The space didn’t look so much like an art gallery as a trade fair or shopping mall. Small, prominent, brightly-lit kiosks were occupied by girls in smart bankers uniforms like perky flight attendants, distributing leaflets, price lists and mints in glass bowls. There were dozens of suited young men, proffering visiting cards and a choice of malt whiskeys and good wine. There were waiters tripping over TV camera cables. And there was an audience of milling hordes, hundreds of unrecognizable faces, either gazing blankly at the artworks or enjoying the mad cocktail of good booze, big bucks and the happily weird feeling of being at the right place at the right time – a microcosm of the new-rich suburban India in search of badges of honour, symbols of identification for their living rooms. Bottom line acquisition of art at any time in history has always been a combo of wall decoration and status symbol.

The art itself – about 50 works in all – was a mixed bag of the good, the bad and the indifferent. It was mostly conventional stuff: oil on canvas and drawings, and relatively unknown artists were decorously placed alongside a few established names. There was some attempt at a regional selection. Clearly, demand far exceeded supply the red dots were up on most. The prices were silly. I ran into one person I knew, a book publisher, who with self-effacing modesty said he had ‘picked up’ a couple of works and was diminished by about 1.5 million rupees in the course of the evening.

Small change, when a canvas by the artist V.S. Gaitonde, who died in 2001, a recluse and in straitened circumstances, had sold a few weeks later at auction in the same city for more than 50 million rupees. I had paused before the work of Gai’s, in mysterious layers of luminous oranges shading to yellows, underlaid with hints of black, and thought back to his small compact figure and square-jawed face furrowed in concentrated silence on Triveni’s Tea Terrace in the 1980s. Go talk to Gai, ran the refrain, cheer him up. But was there any reason to penetrate Gai’s growing Zen-like detachment? Not long afterwards, he entombed himself deeper into walls of silence, moved to Ghaziabad, and quietly died.

Now, at the bank-sponsored art show, I sought out the youthful art curator and the art organizer who had successfully sold the concept to the international bank – an idea so cool that the bank was willing to fund a series of shows in other cities as also take it abroad. They were in their late twenties, gung-ho collegiate types. I asked if they had artist friends and hung out with them. ‘Yes,’ said the organizer, a computer nerd who runs a graphic design firm, ‘but it’s so hard to get any work, even one work, out of artists these days. They are such difficult people.’
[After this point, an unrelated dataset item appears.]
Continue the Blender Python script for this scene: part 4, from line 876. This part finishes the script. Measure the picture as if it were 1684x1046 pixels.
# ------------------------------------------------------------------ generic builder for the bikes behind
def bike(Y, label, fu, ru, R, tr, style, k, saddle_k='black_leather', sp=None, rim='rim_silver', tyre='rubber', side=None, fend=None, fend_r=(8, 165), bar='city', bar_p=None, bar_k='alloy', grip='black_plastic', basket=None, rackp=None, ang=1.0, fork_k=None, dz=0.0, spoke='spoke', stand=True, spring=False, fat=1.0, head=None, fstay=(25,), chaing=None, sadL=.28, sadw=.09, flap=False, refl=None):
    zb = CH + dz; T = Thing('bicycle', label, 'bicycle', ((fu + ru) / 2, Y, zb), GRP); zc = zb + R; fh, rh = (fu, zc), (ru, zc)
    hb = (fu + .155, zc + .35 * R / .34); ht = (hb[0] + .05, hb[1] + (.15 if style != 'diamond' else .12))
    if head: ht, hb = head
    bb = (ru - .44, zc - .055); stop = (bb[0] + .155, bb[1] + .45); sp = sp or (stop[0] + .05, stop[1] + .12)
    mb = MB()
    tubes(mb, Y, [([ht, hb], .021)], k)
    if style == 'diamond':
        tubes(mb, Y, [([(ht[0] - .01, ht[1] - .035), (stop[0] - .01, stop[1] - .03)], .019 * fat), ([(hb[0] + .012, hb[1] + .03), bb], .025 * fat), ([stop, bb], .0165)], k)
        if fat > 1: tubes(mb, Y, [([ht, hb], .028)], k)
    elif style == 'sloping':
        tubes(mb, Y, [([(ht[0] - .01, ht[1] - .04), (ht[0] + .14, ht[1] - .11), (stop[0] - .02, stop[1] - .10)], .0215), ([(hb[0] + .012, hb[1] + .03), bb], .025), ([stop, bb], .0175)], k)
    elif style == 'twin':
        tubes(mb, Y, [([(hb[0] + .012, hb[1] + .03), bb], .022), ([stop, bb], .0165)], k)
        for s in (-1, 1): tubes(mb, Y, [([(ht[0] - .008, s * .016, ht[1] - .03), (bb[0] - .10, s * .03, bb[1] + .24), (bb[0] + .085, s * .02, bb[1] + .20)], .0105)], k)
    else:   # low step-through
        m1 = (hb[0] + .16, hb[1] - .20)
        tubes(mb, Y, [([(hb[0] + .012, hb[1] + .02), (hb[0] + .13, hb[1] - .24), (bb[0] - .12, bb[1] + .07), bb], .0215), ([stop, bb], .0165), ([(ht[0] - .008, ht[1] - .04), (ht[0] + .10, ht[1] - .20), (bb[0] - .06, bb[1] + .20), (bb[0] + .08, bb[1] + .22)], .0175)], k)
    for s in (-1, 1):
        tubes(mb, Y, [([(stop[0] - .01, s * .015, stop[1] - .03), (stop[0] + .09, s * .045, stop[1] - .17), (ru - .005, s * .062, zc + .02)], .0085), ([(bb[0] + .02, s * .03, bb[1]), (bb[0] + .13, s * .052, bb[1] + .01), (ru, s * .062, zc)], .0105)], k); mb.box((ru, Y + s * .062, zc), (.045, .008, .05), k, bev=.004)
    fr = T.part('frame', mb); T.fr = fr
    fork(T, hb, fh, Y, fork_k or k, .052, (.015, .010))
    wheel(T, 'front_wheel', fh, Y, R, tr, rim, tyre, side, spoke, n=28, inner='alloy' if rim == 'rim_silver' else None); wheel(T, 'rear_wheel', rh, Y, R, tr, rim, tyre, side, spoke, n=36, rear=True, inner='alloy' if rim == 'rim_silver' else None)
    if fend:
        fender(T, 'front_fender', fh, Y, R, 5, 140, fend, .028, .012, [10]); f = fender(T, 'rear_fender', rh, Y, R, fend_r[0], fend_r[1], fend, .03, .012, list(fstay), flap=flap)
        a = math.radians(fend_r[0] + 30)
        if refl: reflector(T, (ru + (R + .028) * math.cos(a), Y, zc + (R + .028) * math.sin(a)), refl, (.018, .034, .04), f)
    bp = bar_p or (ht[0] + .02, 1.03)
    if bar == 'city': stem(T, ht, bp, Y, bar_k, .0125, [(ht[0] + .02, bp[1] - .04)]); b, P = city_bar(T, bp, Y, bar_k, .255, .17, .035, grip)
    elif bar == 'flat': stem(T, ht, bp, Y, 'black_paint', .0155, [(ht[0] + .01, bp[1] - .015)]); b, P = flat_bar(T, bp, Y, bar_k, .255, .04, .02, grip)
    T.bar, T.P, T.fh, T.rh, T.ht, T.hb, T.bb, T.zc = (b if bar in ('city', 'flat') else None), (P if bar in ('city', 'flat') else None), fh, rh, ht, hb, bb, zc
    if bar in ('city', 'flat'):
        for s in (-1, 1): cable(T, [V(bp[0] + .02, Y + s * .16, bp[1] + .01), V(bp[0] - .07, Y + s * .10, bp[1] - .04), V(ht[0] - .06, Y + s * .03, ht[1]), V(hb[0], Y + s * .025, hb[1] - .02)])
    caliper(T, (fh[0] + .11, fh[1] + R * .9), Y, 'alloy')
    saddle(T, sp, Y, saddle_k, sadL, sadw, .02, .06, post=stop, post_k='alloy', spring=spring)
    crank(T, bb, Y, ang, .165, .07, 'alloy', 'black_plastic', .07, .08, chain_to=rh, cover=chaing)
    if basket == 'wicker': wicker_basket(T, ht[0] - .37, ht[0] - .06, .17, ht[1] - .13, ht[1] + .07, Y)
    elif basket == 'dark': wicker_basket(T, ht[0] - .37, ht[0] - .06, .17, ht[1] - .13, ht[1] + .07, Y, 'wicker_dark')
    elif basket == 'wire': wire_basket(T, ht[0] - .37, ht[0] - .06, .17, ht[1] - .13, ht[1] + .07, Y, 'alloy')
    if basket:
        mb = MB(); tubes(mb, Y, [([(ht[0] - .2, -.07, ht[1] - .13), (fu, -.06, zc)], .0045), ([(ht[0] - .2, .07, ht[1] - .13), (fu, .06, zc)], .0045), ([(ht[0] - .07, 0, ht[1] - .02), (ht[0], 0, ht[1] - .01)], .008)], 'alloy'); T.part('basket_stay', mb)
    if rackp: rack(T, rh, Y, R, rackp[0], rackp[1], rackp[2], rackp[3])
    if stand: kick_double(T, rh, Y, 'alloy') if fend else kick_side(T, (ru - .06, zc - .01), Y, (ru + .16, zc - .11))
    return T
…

‘Difficult’ is the operative word: artists in history were, are, and meant to be difficult. It’s their job. They challenge the assumptions of our world, intensify our reality, transport us to sublime flights of fancy and haunt us with their myths, histories, dreams and fantasies. That is what art is – a bridge that puts us in touch with ourselves. The controversies and scandals, the price fixes and frauds, above all the visionary works and lives of the creators are a mirror of what modern India imagines its life since 1947.

A last word about art prices which so grip the Indian imagination today: the current evaluation of market in contemporary Indian art is $350 million whereas the art market worldwide is estimated at $25 billion. The world trade in contemporary Indian art is infinitesimal compared to contemporary art from Latin America, Southeast Asia, China and Japan.

This introduction is an art lover and reporter’s impressionist collage of the changing art scene in India. It is the result of an ongoing exchange between Seminar’s editors and contributors over many months to catch the pulse.